The canard of the second Trump impeachment was that the 45th U.S. president had incited an insurrection against the government of the United States by promoting the supposedly “baseless” conspiracy theory that Democrats had stolen the election. That presumes that his rather lackluster speech at the Ellipse on the morning of Jan. 6 had the capacity to inspire a rebellion, which it didn’t, but more importantly it deprives those who recklessly entered the U.S. Capitol of their agency and responsibility in breaking the law. It also assumes that people like me who studied the evidence and concluded that there was indeed fraud in the 2020 vote are dupes of the Great and Powerful Oz, er, Trump.

That mistake has been repeated throughout Trump’s candidacy and presidency -- over-estimating Trump’s persuasiveness and under-estimating the savvy of his audience. It wasn’t Trump who shaped the conservative movement in America, but rather the conservative movement that shaped Trump like Pygmalion into the political embodiment of heartland American values: free speech, law and order, good jobs, secure borders, equality but not equity.

If some fair-minded historian wants to make an honest attempt at writing the story of the Trump movement, that is where they should begin -- with the understanding that Trump was called into being by necessity. His genius, if you will, was recognizing the spirit of the times and riding it into the White House.

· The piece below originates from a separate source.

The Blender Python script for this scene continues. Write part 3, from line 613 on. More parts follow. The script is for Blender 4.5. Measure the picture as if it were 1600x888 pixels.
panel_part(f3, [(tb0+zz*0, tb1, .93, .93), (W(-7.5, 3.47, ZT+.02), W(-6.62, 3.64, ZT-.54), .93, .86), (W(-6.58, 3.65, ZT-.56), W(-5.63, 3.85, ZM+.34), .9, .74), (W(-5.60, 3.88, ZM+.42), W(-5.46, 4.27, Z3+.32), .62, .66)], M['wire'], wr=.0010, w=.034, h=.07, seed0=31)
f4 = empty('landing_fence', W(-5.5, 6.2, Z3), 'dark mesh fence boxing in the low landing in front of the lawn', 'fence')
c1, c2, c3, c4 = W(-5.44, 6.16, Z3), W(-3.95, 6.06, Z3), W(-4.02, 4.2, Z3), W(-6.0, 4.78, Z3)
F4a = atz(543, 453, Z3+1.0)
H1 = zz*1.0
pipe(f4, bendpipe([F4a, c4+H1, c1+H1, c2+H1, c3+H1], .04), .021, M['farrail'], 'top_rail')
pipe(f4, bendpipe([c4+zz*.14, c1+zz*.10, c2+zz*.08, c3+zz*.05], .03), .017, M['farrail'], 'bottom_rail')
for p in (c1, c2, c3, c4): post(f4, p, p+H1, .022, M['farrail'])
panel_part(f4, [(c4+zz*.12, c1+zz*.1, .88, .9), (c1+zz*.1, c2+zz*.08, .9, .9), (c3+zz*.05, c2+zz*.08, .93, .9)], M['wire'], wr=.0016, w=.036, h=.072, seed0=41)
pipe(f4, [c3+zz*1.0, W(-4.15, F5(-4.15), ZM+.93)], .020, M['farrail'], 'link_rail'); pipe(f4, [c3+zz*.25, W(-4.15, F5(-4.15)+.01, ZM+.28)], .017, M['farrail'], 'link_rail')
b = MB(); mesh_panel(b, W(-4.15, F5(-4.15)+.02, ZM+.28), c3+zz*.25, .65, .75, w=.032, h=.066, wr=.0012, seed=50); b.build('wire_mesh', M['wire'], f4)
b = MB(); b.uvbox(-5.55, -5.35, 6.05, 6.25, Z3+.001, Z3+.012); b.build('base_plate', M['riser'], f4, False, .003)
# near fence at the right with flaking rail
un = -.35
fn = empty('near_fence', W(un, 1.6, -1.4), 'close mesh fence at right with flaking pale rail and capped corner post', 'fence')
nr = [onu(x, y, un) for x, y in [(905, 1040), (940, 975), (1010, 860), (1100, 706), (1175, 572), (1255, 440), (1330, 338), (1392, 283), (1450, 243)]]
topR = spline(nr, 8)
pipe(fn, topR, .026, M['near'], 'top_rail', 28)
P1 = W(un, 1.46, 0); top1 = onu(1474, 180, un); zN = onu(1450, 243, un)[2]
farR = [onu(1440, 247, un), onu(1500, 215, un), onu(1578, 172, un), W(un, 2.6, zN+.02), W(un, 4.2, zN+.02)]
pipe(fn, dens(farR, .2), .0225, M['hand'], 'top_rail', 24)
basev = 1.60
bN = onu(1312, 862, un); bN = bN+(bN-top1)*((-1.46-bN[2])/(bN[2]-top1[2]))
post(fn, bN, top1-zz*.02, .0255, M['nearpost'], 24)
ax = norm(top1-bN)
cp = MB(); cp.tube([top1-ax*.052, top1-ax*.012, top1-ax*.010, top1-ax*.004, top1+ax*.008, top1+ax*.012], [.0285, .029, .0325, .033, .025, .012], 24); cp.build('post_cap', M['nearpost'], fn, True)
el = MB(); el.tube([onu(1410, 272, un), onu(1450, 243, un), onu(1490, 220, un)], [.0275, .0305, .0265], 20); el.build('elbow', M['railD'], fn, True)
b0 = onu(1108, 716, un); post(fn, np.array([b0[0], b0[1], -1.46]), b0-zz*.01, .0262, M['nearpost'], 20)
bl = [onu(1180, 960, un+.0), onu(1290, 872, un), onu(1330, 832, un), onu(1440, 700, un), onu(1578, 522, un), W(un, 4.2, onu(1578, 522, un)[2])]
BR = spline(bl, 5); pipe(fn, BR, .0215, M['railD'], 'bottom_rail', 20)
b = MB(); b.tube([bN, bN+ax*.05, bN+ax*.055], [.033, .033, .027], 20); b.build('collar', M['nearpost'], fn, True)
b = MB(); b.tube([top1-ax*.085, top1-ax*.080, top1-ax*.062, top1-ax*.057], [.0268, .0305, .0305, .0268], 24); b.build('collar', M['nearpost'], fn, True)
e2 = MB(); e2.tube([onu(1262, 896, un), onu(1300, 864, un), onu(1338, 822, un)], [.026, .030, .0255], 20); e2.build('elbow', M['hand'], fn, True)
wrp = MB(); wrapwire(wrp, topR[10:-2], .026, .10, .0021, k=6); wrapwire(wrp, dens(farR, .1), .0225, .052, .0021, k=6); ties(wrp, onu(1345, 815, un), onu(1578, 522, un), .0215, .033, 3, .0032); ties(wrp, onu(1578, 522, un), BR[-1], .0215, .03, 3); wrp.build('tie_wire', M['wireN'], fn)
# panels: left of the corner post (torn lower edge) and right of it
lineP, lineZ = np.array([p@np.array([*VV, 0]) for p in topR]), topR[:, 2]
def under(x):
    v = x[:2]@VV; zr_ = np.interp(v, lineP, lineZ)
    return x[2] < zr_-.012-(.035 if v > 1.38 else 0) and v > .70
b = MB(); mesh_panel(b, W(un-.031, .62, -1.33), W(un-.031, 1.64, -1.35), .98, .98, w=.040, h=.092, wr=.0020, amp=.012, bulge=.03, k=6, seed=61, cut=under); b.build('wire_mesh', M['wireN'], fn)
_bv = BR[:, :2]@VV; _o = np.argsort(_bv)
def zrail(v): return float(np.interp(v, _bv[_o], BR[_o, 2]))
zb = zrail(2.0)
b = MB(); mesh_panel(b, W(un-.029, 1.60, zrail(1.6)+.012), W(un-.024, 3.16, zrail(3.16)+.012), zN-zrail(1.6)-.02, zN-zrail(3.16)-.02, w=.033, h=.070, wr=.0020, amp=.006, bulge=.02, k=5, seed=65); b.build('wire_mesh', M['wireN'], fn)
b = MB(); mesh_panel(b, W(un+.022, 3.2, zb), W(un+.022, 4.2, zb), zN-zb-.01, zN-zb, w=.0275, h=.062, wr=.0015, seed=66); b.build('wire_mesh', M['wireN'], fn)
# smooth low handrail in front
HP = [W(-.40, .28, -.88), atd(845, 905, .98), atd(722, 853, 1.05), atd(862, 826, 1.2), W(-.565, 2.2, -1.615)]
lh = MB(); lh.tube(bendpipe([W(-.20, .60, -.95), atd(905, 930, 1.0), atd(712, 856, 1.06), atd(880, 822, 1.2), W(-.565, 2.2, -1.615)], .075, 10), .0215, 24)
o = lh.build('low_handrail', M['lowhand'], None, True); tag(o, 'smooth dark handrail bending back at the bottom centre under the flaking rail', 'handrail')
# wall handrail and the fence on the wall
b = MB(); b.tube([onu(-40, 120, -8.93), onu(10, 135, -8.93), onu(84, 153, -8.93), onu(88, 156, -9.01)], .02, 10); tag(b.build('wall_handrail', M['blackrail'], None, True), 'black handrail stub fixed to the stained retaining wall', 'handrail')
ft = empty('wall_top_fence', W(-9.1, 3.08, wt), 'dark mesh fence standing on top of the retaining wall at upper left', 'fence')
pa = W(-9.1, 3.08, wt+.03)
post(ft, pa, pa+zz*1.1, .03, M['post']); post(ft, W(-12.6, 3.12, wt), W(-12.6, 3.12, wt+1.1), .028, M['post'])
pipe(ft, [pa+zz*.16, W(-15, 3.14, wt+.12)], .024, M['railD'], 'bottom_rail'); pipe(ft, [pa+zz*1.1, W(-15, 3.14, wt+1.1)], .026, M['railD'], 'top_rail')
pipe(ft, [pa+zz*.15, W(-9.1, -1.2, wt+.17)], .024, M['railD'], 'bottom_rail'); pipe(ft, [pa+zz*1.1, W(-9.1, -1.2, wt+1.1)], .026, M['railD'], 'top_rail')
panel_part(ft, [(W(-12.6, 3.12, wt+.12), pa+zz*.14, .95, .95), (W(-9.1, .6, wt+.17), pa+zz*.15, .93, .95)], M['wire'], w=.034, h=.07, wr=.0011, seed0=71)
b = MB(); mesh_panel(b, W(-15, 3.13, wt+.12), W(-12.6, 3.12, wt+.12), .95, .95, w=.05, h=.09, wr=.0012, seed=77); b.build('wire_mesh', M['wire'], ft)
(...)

As one of the earliest media supporters of Donald Trump’s candidacy in 2015, I had the good fortune to play a minor role in catalyzing the marriage between Trump’s dynamic personality and what remained of the Tea Party movement that had nearly fizzled out since 2010. It was not by accident that the first three collections of my columns were published under the general title of “Why We Needed Trump.” There was never any doubt in my mind that no one besides Donald Trump could galvanize the untapped potential of the forgotten men and women of America and overthrow the corrupt governing system that eventually became known as “the Swamp.”

It turned out that he didn’t do it. The Swamp was bigger and dirtier than anyone suspected, but you know what? So far, the Swamp hasn’t won completely, It hasn’t vanquished Trump and it hasn’t convinced the Deplorables to go away and hide. The Russia hoax? He beat it. Ukraine impeachment sham? He beat it. Impeachment 2.0? He beat it. Yep, the Democrats are right. He’s a fighter. He doesn’t just curl up and surrender like Liz Cheney and Mitch McConnell and Ben Sasse and Nikki Haley.

If you want to know why I’m a Dead-Ender, a Trump Republican to the end, it’s this: No one else will fight like hell for the country I grew up in, the country I believe in, and the country that my forefathers died for. Trump may not be perfect; neither am I. But he damn sure didn’t have to hypnotize me or manipulate me or mislead me to get me on his side. I’ll confess: He had me at “Make America Great Again.”